Evergreen Energy Inc. is still looking at building a new plant in northeast Wyoming that will use the clean-coal technology it had been perfecting at an idled experimental coal refinery near Gillette, the company's chief executive officer said.
"It makes a tremendous amount of sense," Evergreen CEO Kevin Collins told The Associated Press in a telephone interview Tuesday from Phoenix. "We are still very connected to Wyoming."
About 50 people at Evergreen's Fort Union coal refinery lost their jobs last week when the company decided to focus on building a new and improved plant elsewhere. The Denver-based company is keeping about three dozen workers there to maintain the plant and keep it available for any future testing of its patented K-Fuel technology.
The technology reduces the moisture content in low-grade coal to boost its heat value and cut pollution when it is burned.
Evergreen built the $109 million Gillette plant to test whether the K-Fuel process could work on a large scale. The company said it's now ready to build a new plant that incorporates what it has learned from tinkering with the Fort Union facility.

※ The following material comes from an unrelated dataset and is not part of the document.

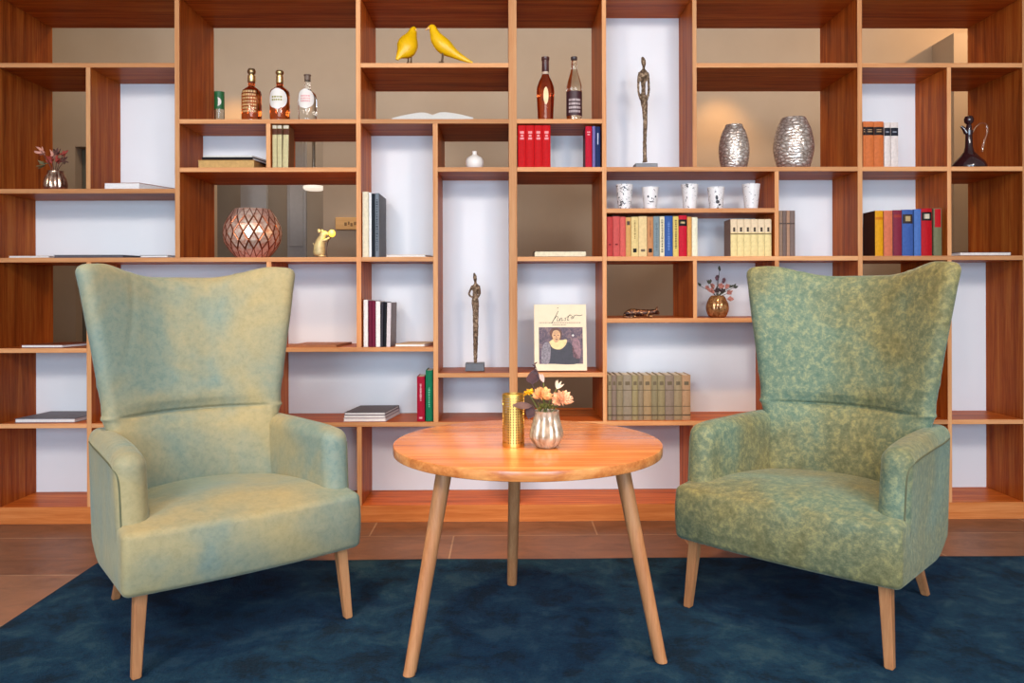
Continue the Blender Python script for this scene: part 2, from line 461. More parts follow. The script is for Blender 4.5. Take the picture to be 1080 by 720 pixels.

A proposed 1.5 million-ton-per-year coal refinery on the Indonesian island of Kalimantan is the closest to being built, he said. That project is being undertaken with investment from Sumitomo Corp. of Japan.
Collins said Evergreen is also studying the option of building other plants in the United States.
"We're going to have to build multiple plants in a number of different areas," he said. "And if we could get a plant built in Wyoming first that would be great. If it doesn't become first, then I think there's always that opportunity to build a plant in Wyoming if we do want to do that."
He said Evergreen has been working on obtaining permits to build a plant in the Powder River Basin in northeast Wyoming for about the last 14 months. The company has not begun any permit work in other states, he said.
Collins said a key factor in locating new plants will be good access to multiple forms of transportation, multiple customers and multiple types of coal.
Moving massive amounts of coal in northeast Wyoming is mainly limited to trains. Collins said areas of the Midwest offer river barges and trucks as alternate transportation, giving the company more leeway with both moving the coal and price competition among shippers.
Building a plant in Wyoming "depends on how quickly we can work with the railroads in terms of coming up with reasonable transportation rates," Collins said.
"If there's other locations as we move down the road, we would still think it was a very viable concept to build a plant in the PRB in Wyoming," he said.
The K-Fuel process reduces the moisture content of low-grade coals such as lignite and sub-bituminous from roughly 30 percent to 7.5 percent and boosts the heat value from 8,000 British thermal units per pound to as much as 11,000 BTU, the company has said.